Your task
Extract, in full, the lines below, beginning at the first and ending with the line that contains "COL = SC.collection". Pictures do not belong in the copy.
--*--
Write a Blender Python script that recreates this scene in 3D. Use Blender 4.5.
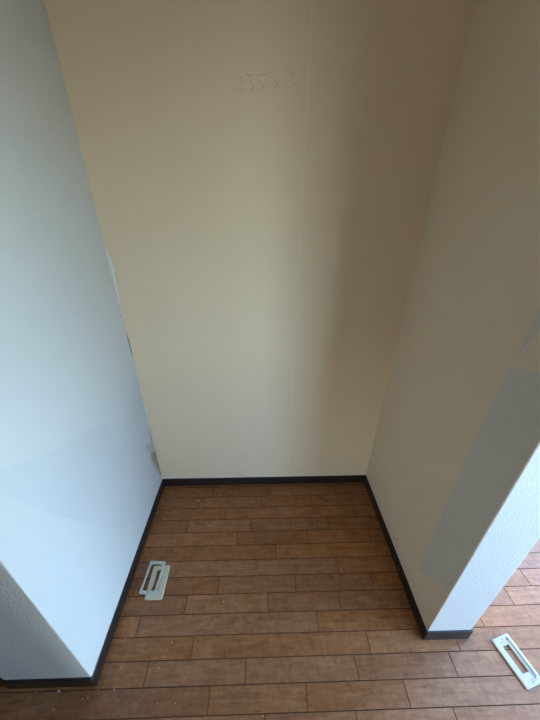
import bpy, bmesh, math, random
from mathutils import Vector, Matrix
random.seed(7)
for o in list(bpy.data.objects): bpy.data.objects.remove(o, do_unlink=True)
SC = bpy.context.scene
COL = SC.collection

# ------------------------------------------------------------------ camera
F_PX, PX, PY = 289.60, 267.75, 360.19
YAW, PITCH, ROLL = 0.02427, 0.49108, 0.00156
cam_d = bpy.data.cameras.new('camera')
cam = bpy.data.objects.new('camera', cam_d); COL.objects.link(cam)
cam_d.sensor_fit = 'VERTICAL'; cam_d.sensor_height = 36.0; cam_d.sensor_width = 27.0
cam_d.lens = F_PX / 720 * 36.0
cam_d.shift_x = -(PX - 270) / 720; cam_d.shift_y = (PY - 360) / 720
cam_d.clip_start = 0.02; cam_d.clip_end = 200
fwd = Vector((math.sin(YAW)*math.cos(PITCH), math.cos(YAW)*math.cos(PITCH), -math.sin(PITCH)))
rt = Vector((math.cos(YAW), -math.sin(YAW), 0)); up = rt.cross(fwd)
r2 = rt*math.cos(ROLL) + up*math.sin(ROLL); u2 = up*math.cos(ROLL) - rt*math.sin(ROLL)
M = Matrix((r2, u2, -fwd)).transposed().to_4x4(); M.translation = (0.53216, -1.06974, 1.32741)
cam.matrix_world = M
SC.camera = cam

# ------------------------------------------------------------------ sky, daylight, exposure
w = bpy.data.worlds.new('sky'); SC.world = w; w.use_nodes = True
nt = w.node_tree; nt.nodes.clear()
out = nt.nodes.new('ShaderNodeOutputWorld'); bg = nt.nodes.new('ShaderNodeBackground')
sky = nt.nodes.new('ShaderNodeTexSky'); sky.sky_type = 'NISHITA'; sky.sun_disc = False
sky.sun_elevation = math.radians(42); sky.sun_rotation = math.radians(250)
sky.air_density = 1.0; sky.dust_density = 1.0; sky.ozone_density = 1.0
hsv = nt.nodes.new('ShaderNodeHueSaturation'); hsv.inputs['Saturation'].default_value = 1.06
nt.links.new(sky.outputs[0], hsv.inputs['Color']); nt.links.new(hsv.outputs[0], bg.inputs[0]); bg.inputs[1].default_value = 1.0
nt.links.new(bg.outputs[0], out.inputs[0])
SC.view_settings.view_transform = 'Standard'; SC.view_settings.look = 'None'
SC.view_settings.gamma = 1.0; SC.view_settings.use_curve_mapping = False
SC.view_settings.exposure = 2.6
SC.cycles.use_denoising = True
SC.cycles.max_bounces = 12; SC.cycles.diffuse_bounces = 8
SC.cycles.sample_clamp_indirect = 10
# window opening (sliding door in the side wall of the room)
WX = 1.95
WINS = [(-0.52, -0.04, .04, 1.98), (-1.27, -0.62, .04, 1.70), (-3.10, -1.62, .80, 1.88)]   # y from, y to, sill and head height
for (wa, wb, WZ0, WZ1) in WINS:
    pl = bpy.data.lights.new('window_daylight', 'AREA'); pl.shape = 'RECTANGLE'
    pl.size = WZ1-WZ0; pl.size_y = wb-wa; pl.cycles.is_portal = True
    po = bpy.data.objects.new('window_daylight', pl); COL.objects.link(po)
    po.location = (WX+0.05, (wa+wb)/2, (WZ0+WZ1)/2); po.rotation_euler = (0, math.pi/2, 0)
FILL_WIN = (0.33, 0.68, 0.04, 0.95)      # low window added behind the viewer to brighten the back wall
pl = bpy.data.lights.new('window_daylight', 'AREA'); pl.shape = 'RECTANGLE'  # portal of the added low window
pl.size = FILL_WIN[1]-FILL_WIN[0]; pl.size_y = FILL_WIN[3]-FILL_WIN[2]; pl.cycles.is_portal = True
po = bpy.data.objects.new('window_daylight', pl); COL.objects.link(po)
po.location = ((FILL_WIN[0]+FILL_WIN[1])/2, -3.45, (FILL_WIN[2]+FILL_WIN[3])/2); po.rotation_euler = (math.pi/2, 0, 0)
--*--
Exercise response
Write a Blender Python script that recreates this scene in 3D. Use Blender 4.5.
import bpy, bmesh, math, random
from mathutils import Vector, Matrix
random.seed(7)
for o in list(bpy.data.objects): bpy.data.objects.remove(o, do_unlink=True)
SC = bpy.context.scene
COL = SC.collection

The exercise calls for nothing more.